The second room of the show, where Torma’s piece hangs adjacent to a painted rocking crib by Joyce Kozloff, has a decidedly more feminine feel. Works by Balint Zsako and Will Barnet depict a multiplicity of female forms, and Kozloff’s cradle reminds the viewer of motherhood and embryonic space. Torma hand-sewed her quilt-like composition on a single layer of pongee silk in a technique that was passed down to the Hungarian artist by her mother, through a maternal tradition of knitting, sewing, and weaving. The overwhelming intimacy and labor intensity of the piece contrasts beautifully with another gem in the same room: a tiny print by Hans Bellmer hung so discreetly that I almost missed it.

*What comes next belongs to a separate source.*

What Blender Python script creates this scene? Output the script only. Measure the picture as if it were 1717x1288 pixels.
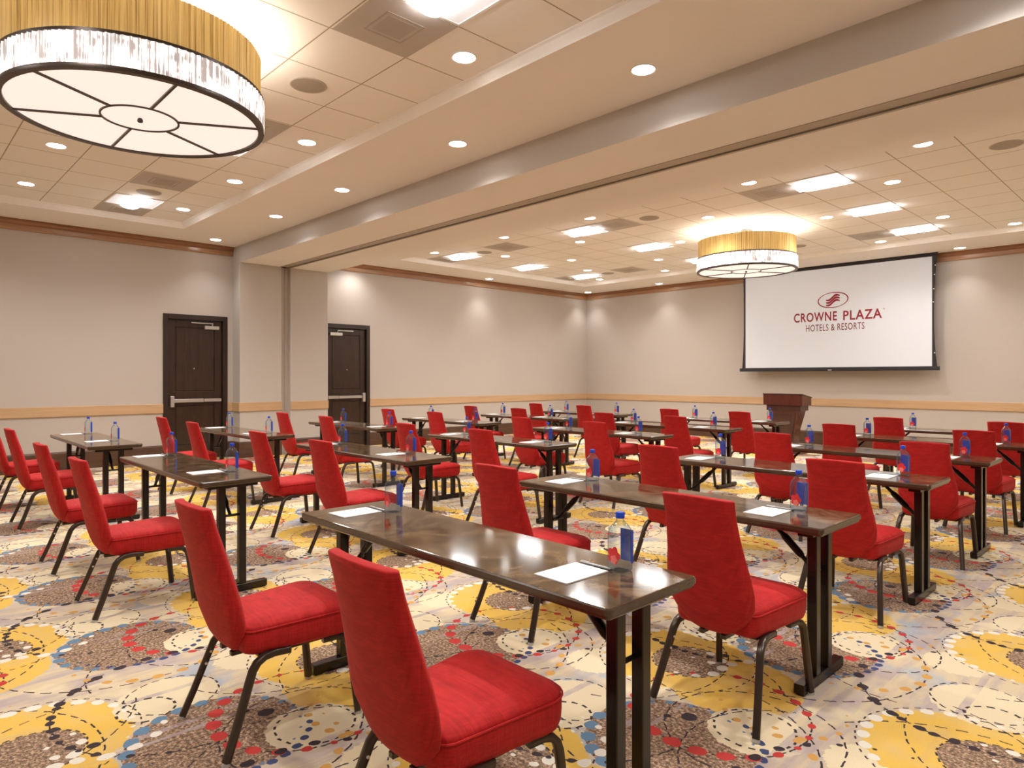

Hans Bellmer "La Poupee [The Doll]" (1935) (image courtesy Jason McCoy Gallery)

Hans Bellmer “La Poupee [The Doll]” (1935) (image courtesy Jason McCoy Gallery)

The size of “La Poupée” (1935, printed 1938 or earlier), which translates to “The Doll,” makes the hand-colored gelatin print feel like the well-kept secret of a lived-in home — something you might find tucked away in a hollowed-out tree trunk or forgotten in an old jewelry box. Bellmer places the surreal, mashed-up human form of the doll against the familiar backdrop of a domestic doorway, making the work appealingly eerie without edging into disturbing.

In different ways, the small-scale Bellmer and the large-scale Torma both capture best the warmth and privacy of the domestic setting that Buhmann and McCoy are aiming to convey, employing technical processes that have become dated in the digital age. They’re all the more compelling for that quality.

Domesticity continues at Jason McCoy Gallery (41 East 57th Street, Midtown, Manhattan) through August 15.